Figures submitted to the National Audit Office on 31 March showed that Fujitsu received £370m out of £1.3billion of advance payments from CfH, but were to repay £143m. A CfH spokesperson confirmed that this sum is still the subject of negotiations.

In a written answer to Parliament this week, the health minister in charge of NHS IT, Ben Bradshaw, also said negotiations were underway.

“The direct financial consequences for both parties resulting from the Department of Health’s decision to issue a notice to terminate the contract with Fujitsu Services Limited as local service provider under the National Programme for IT will be established in the period ahead,” he said, in response to a query from Wrekin MP Mark Pritchard.

“The Department and Fujitsu are committed to seeking a resolution of outstanding matters by agreement if possible, and this process has begun.”

Discussion is likely to focus on ensuring ongoing support for systems installed by Fujitsu, particularly the eight Cerner NHS Care Records Systems (NHS CRS) installed in acute trusts, prior to the termination of its local service provider (LSP) contract for the South of England on 28 May.

CfH has already confirmed that Fujitsu will continue to support Picture Archiving and Communications Systems (PACS). E-Health Insider has learned that support contracts for NHS CRS may be negotiated for up to three years.

The advance payments to Fujitsu and the other LSPs covered the core contracts and deployment of PACS.
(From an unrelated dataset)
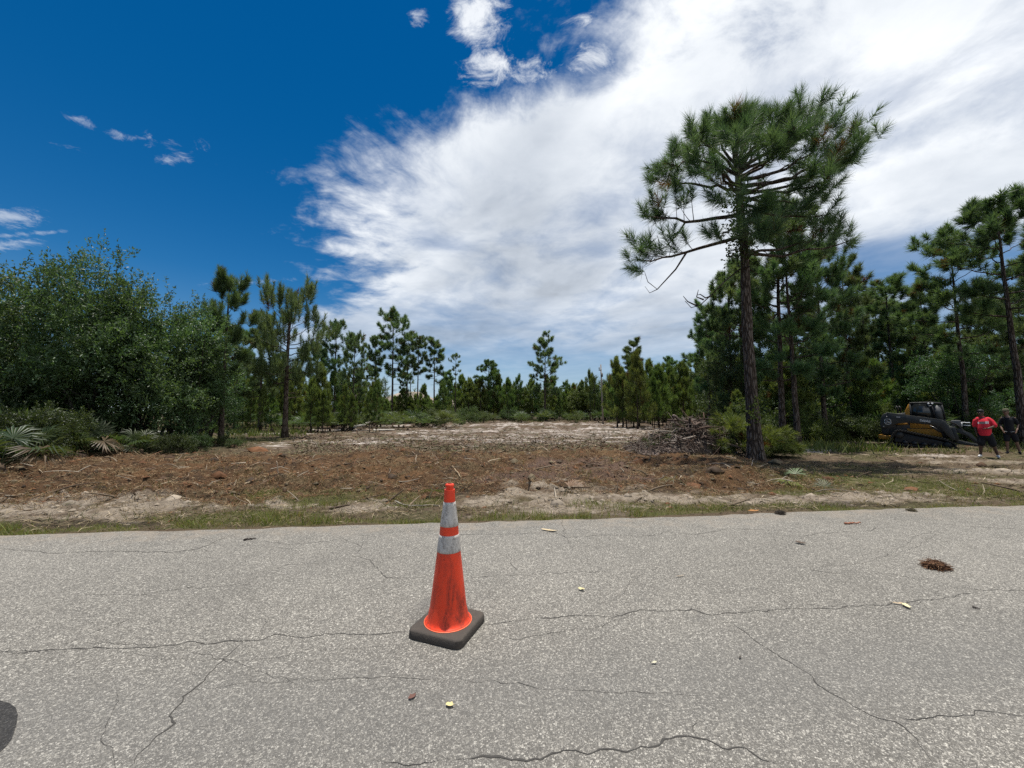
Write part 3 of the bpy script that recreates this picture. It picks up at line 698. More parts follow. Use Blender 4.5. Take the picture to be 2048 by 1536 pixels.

In its May report on the NHS IT programme, the NAO said the Department of Health had explained the advance payments to LSPs were made “in recognition of the substantial sums suppliers have to spend on system development and deployment before they start being paid.”

The DH explained: “The advances are secured by bank letters of credit bonds, and are recoverable on demand. In addition, if a supplier does not earn the advance in the period covered by the advance – up to 12 months – the outstanding amount is repaid.”

Fujitsu declared a total expenditure on the national programme of £81m to the NAO. However, statistics provided by CfH show that the former LSP was paid for just 36 system deployments – mostly PACS.

It was noted that it took an average of 219 days – for it to be paid for deployments, and that of 92 system deployments up to 31 March, 56 were still unpaid. All eight Cerner Millennium Release 0 deployments were included in the unpaid category at 31 March.

The NAO report noted: “At 31 March 2008, Fujitsu in the South had the highest average and the most deployments for which no payment had been made… Fujitsu told us that, in its view, trusts on occasion held back from agreeing that payment should be made, even where systems were working, until all the non-contractual changes they were seeking had been implemented.”

The supplier, whose national programme contract was worth £1.1 billion, is also likely to have incurred ‘delay deductions’, having failed to agree a new deployment schedule as part of the failed contract reset negotiations.

By 31 March, CfH had charged the three LSPs – BT, CSC and Fujitsu – a total of £26.3m in delay deductions in NPfIT, though it is unclear how much each LSP had been charged.

A NHS Connecting for Health spokesperson told E-Health Insider: "We are unable to comment on financial details while discussions continue around the termination of this contract, however the authority is taking all necessary and appropriate steps to protect the public purse."